Masson indique que l'apparition d'une crise dans une
première économie peut coordonner ou polariser les
anticipations des investisseurs afin de passer une deuxième
économie à une situation de mauvais équilibre voire
même l'occurrence d'une crise. On peut illustrer l'exemple de la
ruée bancaire à fin de comprendre ce mécanisme
d'équilibre multiple. Soit une date décomposée en trois
périodes 0, 1 et 2. De même les agents sont classés en deux
types. Le premier type concerne les agents qui consomment et retirent leurs
fonds à la date 1. Quant aux agents de type 2, ils consomment et
retirent leurs fonds à la date 2. Les agents désirant retirer
peuvent suivre « une contrainte de service
séquentielle ». Autrement dit, le premier agent qui demande le
remboursement de ses dépôts sera le premier servi.
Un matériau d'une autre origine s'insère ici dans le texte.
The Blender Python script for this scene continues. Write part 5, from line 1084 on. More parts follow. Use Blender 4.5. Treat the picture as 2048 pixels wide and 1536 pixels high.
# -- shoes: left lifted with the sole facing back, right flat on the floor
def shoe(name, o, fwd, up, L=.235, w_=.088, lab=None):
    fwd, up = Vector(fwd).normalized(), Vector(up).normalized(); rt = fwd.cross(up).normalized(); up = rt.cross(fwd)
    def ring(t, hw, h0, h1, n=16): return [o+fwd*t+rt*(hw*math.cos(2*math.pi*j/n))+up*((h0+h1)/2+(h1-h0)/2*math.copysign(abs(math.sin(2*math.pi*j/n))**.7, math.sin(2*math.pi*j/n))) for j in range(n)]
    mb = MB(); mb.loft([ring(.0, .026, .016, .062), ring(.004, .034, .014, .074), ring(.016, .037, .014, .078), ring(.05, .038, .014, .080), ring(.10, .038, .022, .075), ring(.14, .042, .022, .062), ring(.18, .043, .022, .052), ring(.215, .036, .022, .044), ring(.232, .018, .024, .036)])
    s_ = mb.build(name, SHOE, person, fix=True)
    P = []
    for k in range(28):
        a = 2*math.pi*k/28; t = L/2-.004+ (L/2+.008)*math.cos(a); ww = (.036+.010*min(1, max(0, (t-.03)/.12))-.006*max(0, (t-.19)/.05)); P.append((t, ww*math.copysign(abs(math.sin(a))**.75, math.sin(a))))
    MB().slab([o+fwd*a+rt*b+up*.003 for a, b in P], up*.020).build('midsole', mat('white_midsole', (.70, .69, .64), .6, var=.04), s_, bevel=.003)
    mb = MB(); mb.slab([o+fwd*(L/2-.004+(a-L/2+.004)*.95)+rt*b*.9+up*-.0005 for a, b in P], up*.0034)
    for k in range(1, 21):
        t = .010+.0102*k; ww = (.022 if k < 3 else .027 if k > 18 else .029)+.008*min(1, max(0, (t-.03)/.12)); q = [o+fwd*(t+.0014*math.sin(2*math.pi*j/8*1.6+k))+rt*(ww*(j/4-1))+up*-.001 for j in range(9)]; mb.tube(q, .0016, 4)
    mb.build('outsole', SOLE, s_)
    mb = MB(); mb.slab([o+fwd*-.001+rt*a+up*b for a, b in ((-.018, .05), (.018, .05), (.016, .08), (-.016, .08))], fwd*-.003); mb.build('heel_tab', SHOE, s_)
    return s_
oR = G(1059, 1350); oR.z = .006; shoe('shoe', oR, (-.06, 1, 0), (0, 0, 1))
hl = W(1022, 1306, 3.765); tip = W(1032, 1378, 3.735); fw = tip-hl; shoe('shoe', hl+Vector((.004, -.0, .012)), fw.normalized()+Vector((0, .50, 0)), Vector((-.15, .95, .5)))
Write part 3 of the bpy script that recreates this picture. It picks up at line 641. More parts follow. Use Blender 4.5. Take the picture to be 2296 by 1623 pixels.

Avec ce modèle, on peut aboutir à un
« bon équilibre » comme on peut aboutir à un
« mauvais équilibre ». Le moment où les
agents de type 1 retirent en période 1 et les agents de type 2 attendent
la période suivante pour retirer, on parle de bon équilibre. Ce
dernier correspond à « l'équilibre de Nash »
ou « l'équilibre de vérité ».
Par contre, le mauvais équilibre se vérifie
lorsque tous les agents, suivant leurs anticipations, préférant
retirer à la date 1. D'où une panique générale
s'apparaît. Dans cette situation, l'agent de type 2 va se comporter
rationnellement, grâce à la contrainte de service
séquentiel, en fonction de stratégies des retraits des autres
agents. Dans ce cas, si l'agent de type 2 anticipe que les autres agents vont
retirer précipitamment, donc il va opter de même vers une
stratégie de retrait à la date 1 et non plus attendre la date 2
pour en faire. Par conséquent, il y aurait une demande de retrait
massive qui excède la valeur liquidative de la banque, d'où une
ruée bancaire.
D'un point de vu général, l'action d'un
dépositaire individuel, de retirer son argent de sa banque ou de le
conserver, dépende de son degré d'aversion au risque et surtout
des actions de tous les autres dépositaires. Concrètement, cette
action dépende de l'état d'équilibre du banque en question
puisque si l'équilibre est révélé du bon alors les
agents auront du conserver leur argent. En revanche, s'il a été
confié du mauvais alors il y aurait des files d'attentes devant les
guichets.
Il est clair que le passage du bon au mauvais équilibre
et la propagation d'une crise se fait par le biais des modifications des
anticipations des ces investisseurs et non par les liens réels entre ces
économies.
b) Les chocs de liquidité
endogène
Lorsqu'un pays demeure en crise, les investisseurs se trouvent
obligés à rééquilibrer leurs portefeuilles d'une
manière automatique en vendant ses actifs et en transmettant ainsi la
crise initiale aux autres marchés. Van Rijckeghem et Weder (2000)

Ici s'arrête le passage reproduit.